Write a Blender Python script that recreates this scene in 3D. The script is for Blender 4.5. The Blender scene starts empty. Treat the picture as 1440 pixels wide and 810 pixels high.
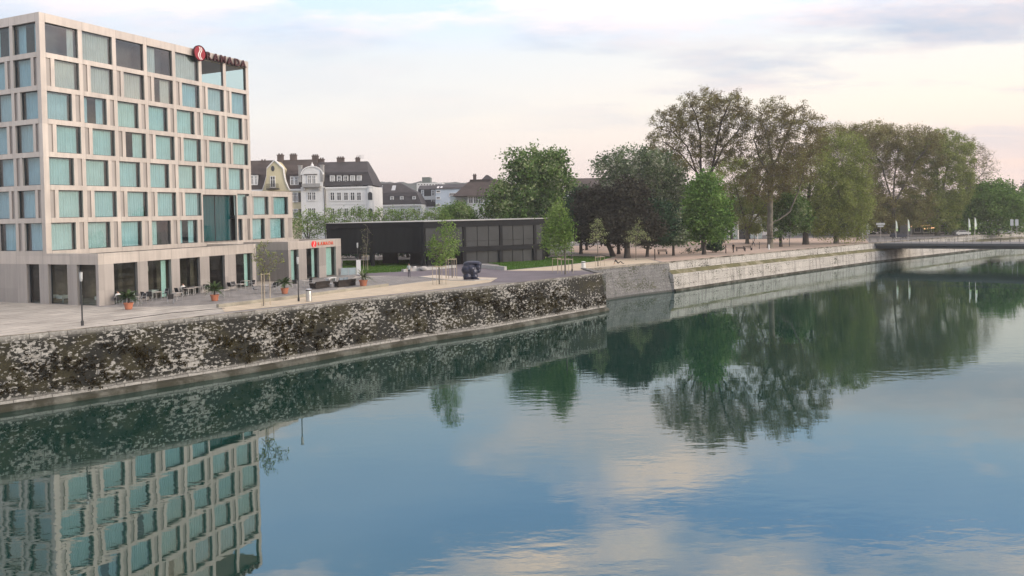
import bpy, bmesh, math, random
import numpy as np
from mathutils import Vector, Matrix
random.seed(7)
SC = bpy.context.scene
COL = SC.collection
# ------------------------------------------------------------------ camera model
FOC = 1080.0; ROLL = math.radians(1.24); PIT = math.atan(19.6/FOC); CZ = 7.6
_s, _c = math.sin(ROLL), math.cos(ROLL)
_F = Vector((0, math.cos(PIT), -math.sin(PIT))); _U = Vector((0, math.sin(PIT), math.cos(PIT))); _R = Vector((1, 0, 0))
CR = _c*_R - _s*_U; CU = _s*_R + _c*_U
def ray(px, py): return _F*FOC + CR*(px-720) - CU*(py-320)
NW = (.53, .848)                       # the quay falls very slightly along this direction
def gw(x, y): return NW[0]*x + NW[1]*y
def g(x, y): return max(-.9, min(.15, -.0035*(gw(x, y)-45)))
def gpz(px, py, z):
    d = ray(px, py); t = (z-CZ)/d.z
    return Vector((d.x*t, d.y*t, z))
def gp(px, py, dz=0.0):
    z = 0
    for _ in range(8):
        p = gpz(px, py, z+dz); z = g(p.x, p.y)
    return Vector((p.x, p.y, z+dz))
def at(px, py, Y):
    d = ray(px, py); t = Y/d.y
    return Vector((d.x*t, Y, CZ+d.z*t))
def wz(x, y, py_px):                    # height at which the vertical over (x,y) meets image row py (near column)
    lo, hi = -6., 80.
    for _ in range(50):
        m = (lo+hi)/2; v = Vector((x, y, m-CZ))
        if 320-FOC*v.dot(CU)/v.dot(_F) > py_px: lo = m
        else: hi = m
    return lo

# ------------------------------------------------------------------ helpers
def tag(o, label=None, cat=None, group=None, kind=None):
    if label: o['label'] = label
    if cat: o['category'] = cat
    if group: o['group'] = group
    if kind: o['kind'] = kind
    return o
def thing(name, label, cat, loc=(0, 0, 0), rz=0., group=None):
    o = bpy.data.objects.new(name, None); COL.objects.link(o)
    o.location = loc; o.rotation_euler = (0, 0, rz); o.empty_display_size = .2
    return tag(o, label, cat, group)
class MB:
    def __init__(s): s.v = []; s.f = []; s.m = []
    def add(s, vs, fs, m=0):
        b = len(s.v); s.v += [tuple(v) for v in vs]; s.f += [tuple(b+i for i in f) for f in fs]; s.m += [m]*len(fs); return s
    def box(s, x0, x1, y0, y1, z0, z1, m=0):
        return s.add([(x0,y0,z0),(x1,y0,z0),(x1,y1,z0),(x0,y1,z0),(x0,y0,z1),(x1,y0,z1),(x1,y1,z1),(x0,y1,z1)],
              [(0,3,2,1),(4,5,6,7),(0,1,5,4),(1,2,6,5),(2,3,7,6),(3,0,4,7)], m)
    def quad(s, a, b, c, d, m=0): return s.add([a,b,c,d], [(0,1,2,3)], m)
    def poly(s, pts, m=0): return s.add(pts, [tuple(range(len(pts)))], m)
    def prism(s, pts, z0, z1, m=0):
        n = len(pts); vs = [(p[0],p[1],z0) for p in pts]+[(p[0],p[1],z1) for p in pts]
        return s.add(vs, [tuple(range(n-1,-1,-1)), tuple(range(n,2*n))]+[(i,(i+1)%n,n+(i+1)%n,n+i) for i in range(n)], m)
    def xprism(s, pts, y0, y1, m=0):     # outline in x,z pushed through y
        n = len(pts); vs = [(p[0],y0,p[1]) for p in pts]+[(p[0],y1,p[1]) for p in pts]
        return s.add(vs, [tuple(range(n)), tuple(range(2*n-1,n-1,-1))]+[((i+1)%n,i,n+i,n+(i+1)%n) for i in range(n)], m)
    def tube(s, a, b, r0, r1=None, n=8, m=0, caps=True):
        a = Vector(a); b = Vector(b); r1 = r0 if r1 is None else r1; d = (b-a).normalized()
        x = d.orthogonal().normalized(); y = d.cross(x); vs = []
        for p, r in ((a, r0), (b, r1)):
            for i in range(n):
                t = 2*math.pi*i/n; vs.append(p+x*(math.cos(t)*r)+y*(math.sin(t)*r))
        fs = [(i,(i+1)%n,n+(i+1)%n,n+i) for i in range(n)]
        if caps: fs += [tuple(range(n-1,-1,-1)), tuple(range(n,2*n))]
        return s.add(vs, fs, m)
    def lathe(s, prof, c=(0,0,0), n=16, m=0):
        vs = []; fs = []
        for r, z in prof:
            for i in range(n):
                t = 2*math.pi*i/n; vs.append((c[0]+r*math.cos(t), c[1]+r*math.sin(t), c[2]+z))
        for k in range(len(prof)-1):
            for i in range(n): fs.append((k*n+i, k*n+(i+1)%n, (k+1)*n+(i+1)%n, (k+1)*n+i))
        fs += [tuple(range(n-1,-1,-1)), tuple(range((len(prof)-1)*n, len(prof)*n))]
        return s.add(vs, fs, m)
    def build(s, name, mats, parent=None, loc=None, rz=None, smooth=False):
        me = bpy.data.meshes.new(name); me.from_pydata(s.v, [], s.f)
        if not isinstance(mats, (list, tuple)): mats = [mats]
        for k in mats: me.materials.append(k)
        if len(mats) > 1: me.polygons.foreach_set('material_index', s.m)
        if smooth: me.polygons.foreach_set('use_smooth', [True]*len(me.polygons))
        me.update()
        o = bpy.data.objects.new(name, me); COL.objects.link(o)
        if parent: o.parent = parent
        if loc is not None: o.location = loc
        if rz is not None: o.rotation_euler = (0, 0, rz)
        return o
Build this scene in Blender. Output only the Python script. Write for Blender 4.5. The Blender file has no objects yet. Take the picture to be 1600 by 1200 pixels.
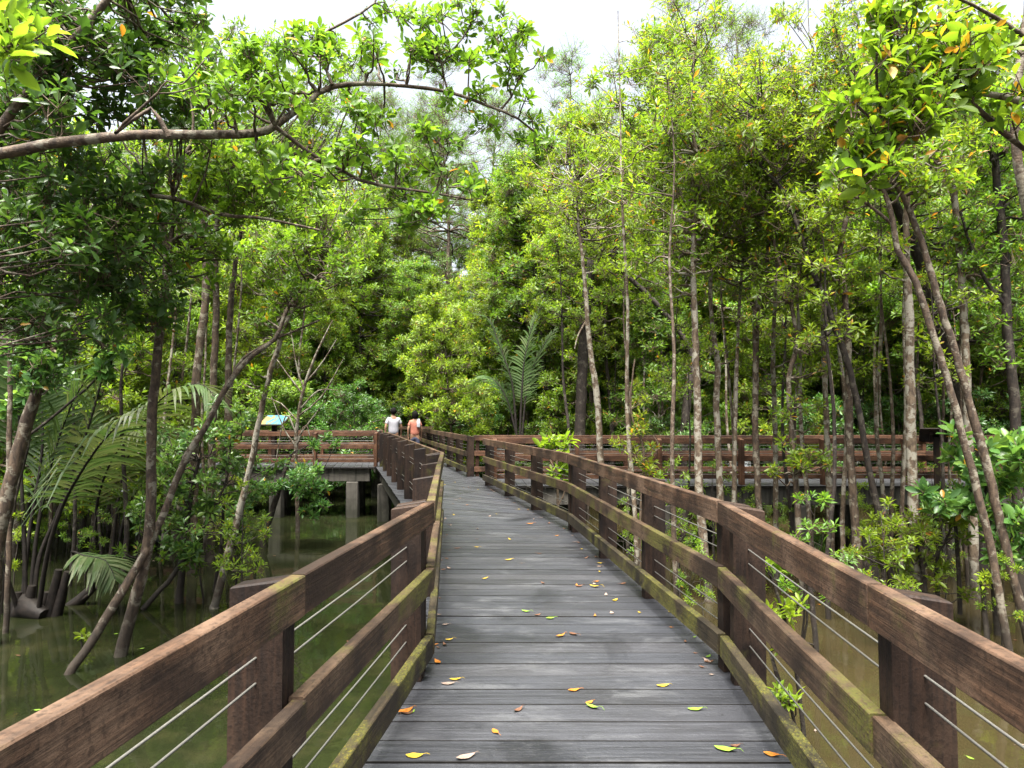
import bpy, math, random
import numpy as np
from mathutils import Vector, Matrix

# ------------------------------------------------------------------ camera, world, sun, exposure
S = bpy.context.scene
COL = S.collection
CAM_H = 1.5
F_PX = 1080.0
PITCH = math.atan(48.0 / F_PX)
cam_data = bpy.data.cameras.new("camera")
cam_data.sensor_width = 36.0
cam_data.lens = F_PX / 1600.0 * 36.0
cam_data.clip_start = 0.05
cam_data.clip_end = 2000.0
cam = bpy.data.objects.new("camera", cam_data)
cam.location = (0, 0, CAM_H)
cam.rotation_euler = (math.radians(90) + PITCH, 0, 0)
COL.objects.link(cam)
S.camera = cam

SUN_EL, SUN_AZ = 72.0, -160.0         # high sun behind bright thin cloud, over the camera's shoulder
world = bpy.data.worlds.new("World")
S.world = world
world.use_nodes = True
wn, wl = world.node_tree.nodes, world.node_tree.links
for n in list(wn):
    wn.remove(n)
w_out = wn.new("ShaderNodeOutputWorld")
w_bg = wn.new("ShaderNodeBackground")
w_bg.inputs["Strength"].default_value = 0.047
w_sky = wn.new("ShaderNodeTexSky")
w_sky.sky_type = 'NISHITA'
w_sky.sun_disc = False
w_sky.sun_elevation = math.radians(SUN_EL)
w_sky.sun_rotation = math.radians(SUN_AZ)
w_sky.air_density = 1.0
w_sky.dust_density = 4.0
w_sky.ozone_density = 1.0
w_hsv = wn.new("ShaderNodeHueSaturation")      # thin overcast: most of the blue is gone
w_hsv.inputs["Saturation"].default_value = 0.34
w_hsv.inputs["Value"].default_value = 1.0
wl.new(w_sky.outputs[0], w_hsv.inputs["Color"])
wl.new(w_hsv.outputs[0], w_bg.inputs["Color"])
wl.new(w_bg.outputs[0], w_out.inputs["Surface"])

sun_data = bpy.data.lights.new("sun", 'SUN')
sun_data.energy = 3.4
sun_data.angle = math.radians(45)
sun_data.color = (1.0, 0.96, 0.88)
sun = bpy.data.objects.new("sun", sun_data)
_el, _az = math.radians(SUN_EL), math.radians(SUN_AZ)
_sd = Vector((math.sin(_az) * math.cos(_el), math.cos(_az) * math.cos(_el), math.sin(_el)))
sun.rotation_euler = _sd.to_track_quat('Z', 'Y').to_euler()
sun.location = _sd * 60
COL.objects.link(sun)

S.view_settings.view_transform = 'Standard'
S.view_settings.look = 'None'
S.view_settings.gamma = 1.0
S.view_settings.exposure = 3.14
S.render.engine = 'CYCLES'
S.cycles.max_bounces = 12
S.cycles.diffuse_bounces = 6
S.cycles.glossy_bounces = 3
S.cycles.transmission_bounces = 8
S.cycles.sample_clamp_indirect = 6.0
S.cycles.use_denoising = True

WATER_Z = -1.45
RNG = np.random.default_rng(7)
random.seed(7)


# ------------------------------------------------------------------ picture <-> place helpers
_c, _s = math.cos(PITCH), math.sin(PITCH)


def at(px, py, d):
    """the point at distance d (metres along the path, +Y) seen at photo pixel px, py"""
    u = (px - 800.0) / F_PX
    v = (600.0 - py) / F_PX
    y = _c - v * _s
    z = _s + v * _c
    k = d / y
    return np.array((u * k, d, CAM_H + z * k))


def on_level(px, py, z):
    v = (600.0 - py) / F_PX
    k = (z - CAM_H) / (_s + v * _c)
    return np.array(((px - 800.0) / F_PX * k, (_c - v * _s) * k, z))


def px2m(w, d):
    return w * d / F_PX


# ------------------------------------------------------------------ object helpers
def tag(o, label=None, cat=None, group=None, kind=None):
    if label:
        o["label"] = label
    if cat:
        o["category"] = cat
    if group:
        o["group"] = group
    if kind:
        o["kind"] = kind
    return o


def empty(name, loc, rz=0.0):
    o = bpy.data.objects.new(name, None)
    o.empty_display_size = 0.2
    o.location = tuple(float(q) for q in loc)
    o.rotation_euler = (0, 0, rz)
    COL.objects.link(o)
    return o


def link(name, me, parent=None, loc=(0, 0, 0), rot=(0, 0, 0)):
    o = bpy.data.objects.new(name, me)
    o.location = tuple(float(q) for q in loc)
    o.rotation_euler = rot
    COL.objects.link(o)
    if parent is not None:
        o.parent = parent
    return o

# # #

* **TASK BRIEF**:
Begin at the line containing "Build this scene", end at the line containing "S.camera = cam", and copy those lines word for word, both included. Skip pictures.

* **EXERCISE RESULT**:
Build this scene in Blender. Output only the Python script. Write for Blender 4.5. The Blender file has no objects yet. Take the picture to be 1600 by 1200 pixels.
import bpy, math, random
import numpy as np
from mathutils import Vector, Matrix

# ------------------------------------------------------------------ camera, world, sun, exposure
S = bpy.context.scene
COL = S.collection
CAM_H = 1.5
F_PX = 1080.0
PITCH = math.atan(48.0 / F_PX)
cam_data = bpy.data.cameras.new("camera")
cam_data.sensor_width = 36.0
cam_data.lens = F_PX / 1600.0 * 36.0
cam_data.clip_start = 0.05
cam_data.clip_end = 2000.0
cam = bpy.data.objects.new("camera", cam_data)
cam.location = (0, 0, CAM_H)
cam.rotation_euler = (math.radians(90) + PITCH, 0, 0)
COL.objects.link(cam)
S.camera = cam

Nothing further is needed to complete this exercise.